I Refuse

  • By Per Petterson
  • Graywolf Press
  • 224 pp.
  • Reviewed by Tayla Burney
  • June 3, 2015

This Scandinavian crime novel is not what you think it is.

I Refuse

Once you reach the middle of Per Petterson's I Refuse, a realization dawns on you, or at least it did on me. "I've been tricked," you think. Hoodwinked. This isn't the novel I expected. Not another well-written, compelling, and cool Scandinavian mystery. Well, actually, it is all those things … just not in the way you might expect.

If you're anticipating an intricate, fast-paced plot, the likes of which have been published in great numbers stateside since Stieg Larsson's Millennium Trilogy burst on the scene, this isn't it. Instead, it's a psychological study, a mystery of fate and time. One that is ultimately haunting in a more lasting way than any whodunit.

Two old friends, Tommy and Jim, well into middle age after taking divergent roads as teens, have a chance encounter at the start of the novel. We then move back and forth through their stories. At the outset, it seems we're taking that same well-traveled and enjoyable route.

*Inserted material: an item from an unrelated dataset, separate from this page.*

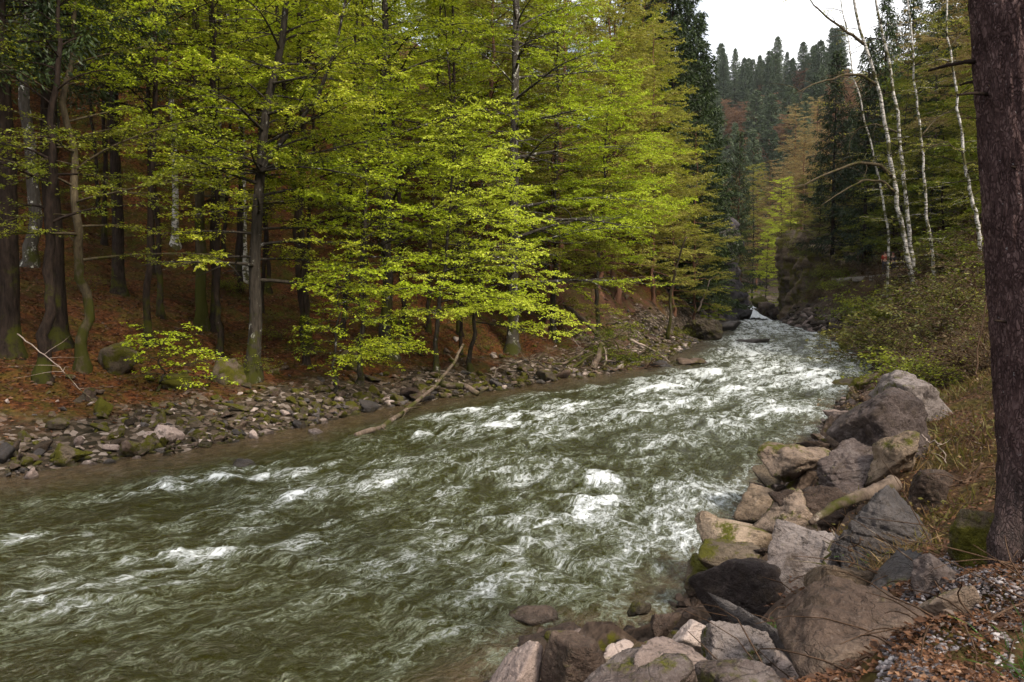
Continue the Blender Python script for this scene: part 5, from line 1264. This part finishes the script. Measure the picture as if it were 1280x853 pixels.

Then comes violence in its worst possible form: the kind perpetrated against children. Tommy and his three sisters (Siri, who is close to him in age, and younger twins) were left with their father on the outskirts of Oslo in the 1960s by a mother who couldn't bear another moment with the volatile, depressed, and angry man; who refused to be tied to someone who took his rage out on his family.

Finally, heart-achingly, Tommy realizes he can no longer protect his sisters and something must be done. What's done is the meting out of a measure of the violence Tommy has endured.

But rather than the kicks his father subjects his children to, Tommy opts for a baseball bat. The next day, despite a mangled leg, his father is gone, and this is where I thought, "Of course: Tommy killed him, and Jim helped get rid of the body, and that's what went so wrong between them."

Nope.

I won't spoil what actually happens. But I will say that when we refuse, we also choose. Whether consciously as an act of defiance or point of pride, or as a kind of resignation. Whatever the impetus, there are consequences. And they are haunting, especially for the characters in the pages of this book.

Petterson wrangles these choices with relative ease, though his style takes some getting used to, including terse sentences in which the syntax can be a bit cold. But then come smoother, inspired turns of phrase that leave you in awe.

At times, the detailed accounts of the traffic patterns into and around Oslo can get old. That said, those scenes are the stuff of a life. Just as much, if not more, than the dramatic, the mundane shapes character.

The mundane can also become dramatic, which we see time and again here. The offhand comment that leads to tension that erodes a relationship. The rote visit to a café made with timing that is just shy of fateful.

The boring can, over time, shape who we are and how we make our way in the world. It can build and end our friendships and bring about change we cannot fathom.

I refuse to tell you any more about I Refuse for fear of spoiling the subtle, powerful build of the plot. But I insist you read it.